Site icon Bizrun.pl

Trudny czas dla biur nieruchomości

Niedostosowanie do potrzeb rynku to największa słabość firm na polskim rynku obrotu nieruchomościami.

Działalność na rynku nieruchomości utrudnia spowolnienie gospodarcze i trudności w uzyskiwaniu przez klientów kredytów hipotecznych. W efekcie nawet 20 proc. mniejszych firm może być zmuszonych do zakończenia działalności.
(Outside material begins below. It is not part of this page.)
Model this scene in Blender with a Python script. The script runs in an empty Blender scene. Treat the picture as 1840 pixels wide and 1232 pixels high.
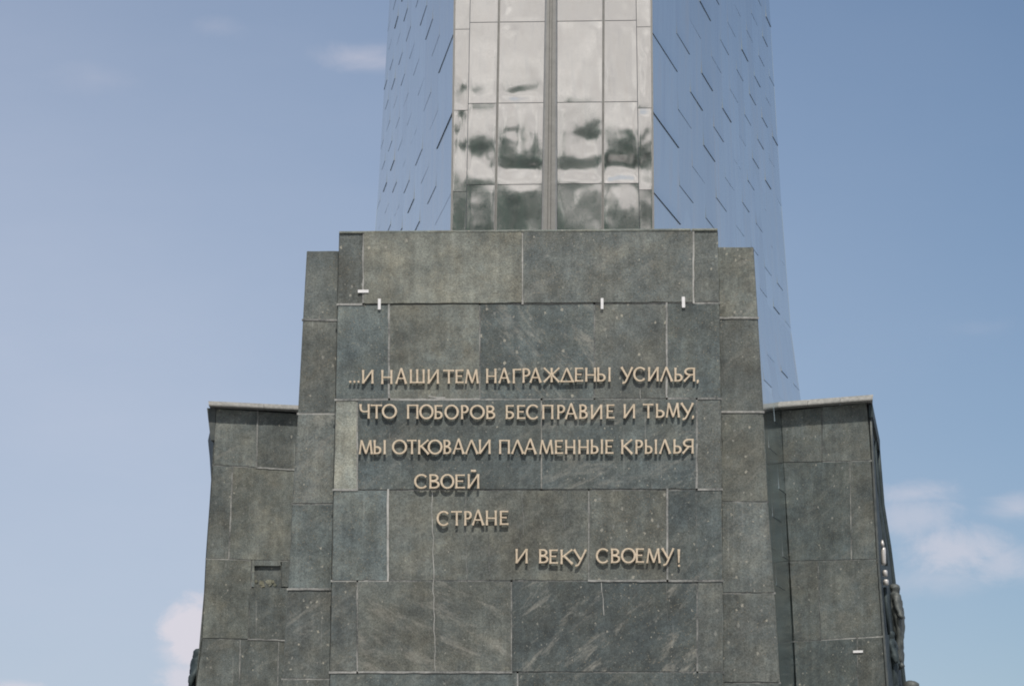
import bpy, bmesh, math, random
from mathutils import Vector, Matrix, noise
R = math.radians
rnd = random.Random(7)
scene = bpy.context.scene

# ------------------------------------------------------------------ camera
YAW, PITCH, ROLL = 3.45, 13.0, 0.4
CAM = Vector((2.8, -51.1, 1.6))
FPX = 5111.0
ROT = (Matrix.Rotation(R(YAW), 3, 'Z') @ Matrix.Rotation(R(90 + PITCH), 3, 'X') @ Matrix.Rotation(R(ROLL), 3, 'Z'))
cd = bpy.data.cameras.new('camera')
cam = bpy.data.objects.new('camera', cd)
scene.collection.objects.link(cam)
cam.matrix_world = Matrix.Translation(CAM) @ ROT.to_4x4()
cd.sensor_width = 36.0
cd.lens = FPX / 1840.0 * 36.0
cd.clip_end = 6000
scene.camera = cam

# ------------------------------------------------------------------ sun and sky
SUN_EL, SUN_AZ = 57.0, 9.0          # azimuth measured to the right of the pier's outward normal (-Y)
sun_dir = Vector((math.sin(R(SUN_AZ)) * math.cos(R(SUN_EL)), -math.cos(R(SUN_AZ)) * math.cos(R(SUN_EL)), math.sin(R(SUN_EL))))
sl = bpy.data.lights.new('sun', 'SUN')
sl.energy = 3.6
sl.angle = R(0.53)
sl.color = (1.0, 0.95, 0.87)
so = bpy.data.objects.new('sun', sl)
so.rotation_euler = sun_dir.to_track_quat('Z', 'Y').to_euler()
scene.collection.objects.link(so)

scene.view_settings.view_transform = 'Standard'
scene.view_settings.look = 'None'
scene.view_settings.exposure = 0.0
scene.view_settings.gamma = 1.0
scene.cycles.filter_width = 1.9          # the soft focus of the film picture

def pixdir(px, py):
    v = ROT @ Vector(((px - 920) / FPX, -(py - 616) / FPX, -1.0))
    return v.normalized()

world = bpy.data.worlds.new('World')
scene.world = world
world.use_nodes = True
nt = world.node_tree
nt.nodes.clear()
def N(t, **kw):
    n = nt.nodes.new(t)
    for k, v in kw.items():
        setattr(n, k, v)
    return n
L = lambda a, b: nt.links.new(a, b)
def mth(op, a, b=None, c=None, clamp=False):
    n = N('ShaderNodeMath', operation=op, use_clamp=clamp)
    for i, x in enumerate((a, b, c)):
        if x is None: continue
        if isinstance(x, (int, float)): n.inputs[i].default_value = x
        else: L(x, n.inputs[i])
    return n.outputs[0]
out = N('ShaderNodeOutputWorld'); bg = N('ShaderNodeBackground'); L(bg.outputs[0], out.inputs[0])
bg.inputs[1].default_value = 0.09
sky = N('ShaderNodeTexSky', sky_type='NISHITA')
sky.sun_disc = False
sky.sun_elevation = R(SUN_EL)
sky.sun_rotation = math.atan2(sun_dir.x, sun_dir.y)
sky.altitude = 150; sky.air_density = 1.0; sky.dust_density = 1.2; sky.ozone_density = 2.0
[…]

Zamknięcie grozi zwłaszcza małym firmom.

Alternatywą dla firm pośredniczących na rynku nieruchomości coraz częściej staje się internet. Firmy muszą być gotowe do korzystania z platform wirtualnych.

Spowolnienie na rynku może jednak w dłuższej perspektywie spowodować powrót klientów do biur pośrednictwa.
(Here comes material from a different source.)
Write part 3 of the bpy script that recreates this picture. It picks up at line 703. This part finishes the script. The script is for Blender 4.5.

– Czym trudniej jest sprzedać, tym większa chęć do tego, żeby skorzystać z usług specjalisty. To jest bardziej kwestia dostosowania się do tego, czego ludzie oczekują od pośrednika niż jakiejś fundamentalnej zmiany na rynku – podkreśla Mariusz Kania, prezes Polskiej Izby Nieruchomości.

Ożywienia na rynku nieruchomości specjaliści spodziewają się w połowie roku. Rozluźnienie polityki kredytowej przez Komisję Nadzoru Finansowego może spowodować zwiększoną liczbę transakcji.
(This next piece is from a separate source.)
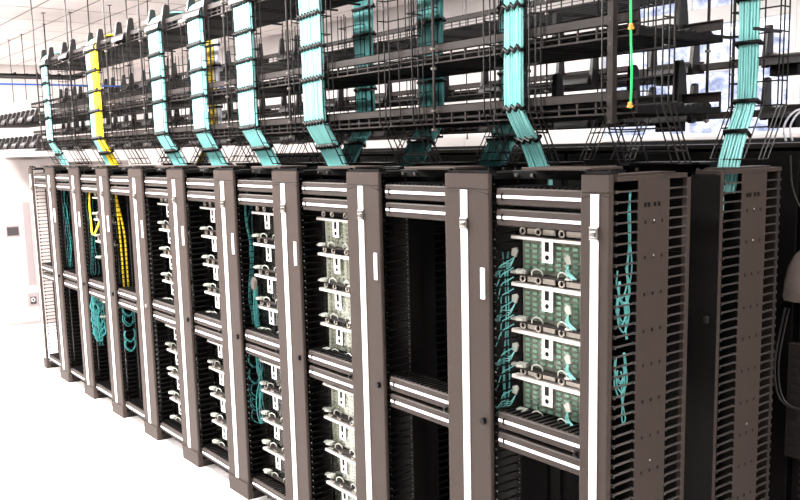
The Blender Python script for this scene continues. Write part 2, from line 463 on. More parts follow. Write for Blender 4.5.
RACK_LABEL = {1: 'open black rack bay with mint patch units, first from the right', 2: 'empty open black rack bay, second from the right end of the front row'}
for i in range(1, 11):
    lab = RACK_LABEL.get(i, 'open black rack bay, %s from the right end of the front row' % nth(i))
    rack(i, 0.0, lab)
for i in range(1, 9):
    rack(i, Y2, 'black rear row rack bay with added darkening panels, %s from its right end' % nth(i), True)

# ---------------------------------------------------------------- horizontal cable managers
def hman(i, z0, z1, lab, knob=False, fingers=True):
    xa = span(i+1)[1]; xb = span(i)[0]
    Wb = xb-xa
    t = thing('horizontal_cable_manager', lab, 'cable manager', (xa, 0.0, z0), 'horizontal cable managers')
    h = z1-z0
    prof = [(0.105, 0.004), (0.105, 0.0), (0.026, 0.0), (0.021, 0.005), (0.020, h*0.5), (0.021, h-0.005), (0.026, h), (0.105, h), (0.105, h-0.004), (0.04, h-0.004), (0.03, h*0.5), (0.04, 0.004)]
    c = MB().prism(prof[::-1], 'x', 0.020, Wb-0.004); c = c.build('cover', 'beam', t)
    zc = h*0.50
    MB().box(0.058, Wb-0.008, 0.0165, 0.0215, zc-0.0062, zc+0.0062).build('light_strip', 'strip_lilac', c)
    MB().box(0.024, 0.048, 0.0165, 0.0215, zc-0.0055, zc+0.0055).build('end_label', 'strip_lilac', c)
    MB().box(0.050, 0.056, 0.0145, 0.0215, zc-0.014, zc+0.014).build('hinge', 'plastic', c)
    MB().box(0.004, Wb-0.004, 0.105, 0.148, 0.002, h-0.002).build('back_channel', 'black', t)
    if fingers:
        f = MB(); n = 15
        for k in range(n):
            x = 0.02 + k*(Wb-0.04)/(n-1)
            f.box(x-0.006, x+0.006, 0.034, 0.13, h+0.0, h+0.007)
        f.box(0.01, Wb-0.01, 0.126, 0.13, h, h+0.010)
        f.build('comb_fingers', 'plastic', t, kind='stuff')
        d = MB()
        for k in range(n-1):
            x = 0.02 + (k+0.5)*(Wb-0.04)/(n-1)
            d.box(x-0.004, x+0.004, 0.130, 0.134, h+0.001, h+0.008)
        d.build('comb_studs', 'chrome', t, kind='stuff')
    if knob:
        MB().box(Wb-0.032, Wb-0.006, 0.0, 0.022, -0.008, 0.024).box(Wb-0.026, Wb-0.012, -0.012, 0.0, 0.0, 0.016).build('end_knob', 'plastic', t, bevel=0.003)
    return t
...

– Druga połowa roku przyniesie bardzo istotne zmiany, bo będą już widoczne skutki wyprzedawania oferty, która jest w tej chwili na rynku. Myślę, że to będzie akurat takie apogeum największej konkurencji na rynku bankowym, czyli kredyty będą najtańsze i najbardziej dostępne, a także będzie jeszcze końcówka dostępności stóp procentowych, więc myślę, że popyt po wakacjach się odrodzi – podkreśla Kania.

Jak wynika z Raportu Szybko.pl, Metrohouse i Expandera, na rynku wtórnym znajduje się od 30 do 50 proc. więcej mieszkań na sprzedaż niż przed rokiem. Ceny ofertowe w lutym były o 9 proc. niższe niż w lutym 2012 roku.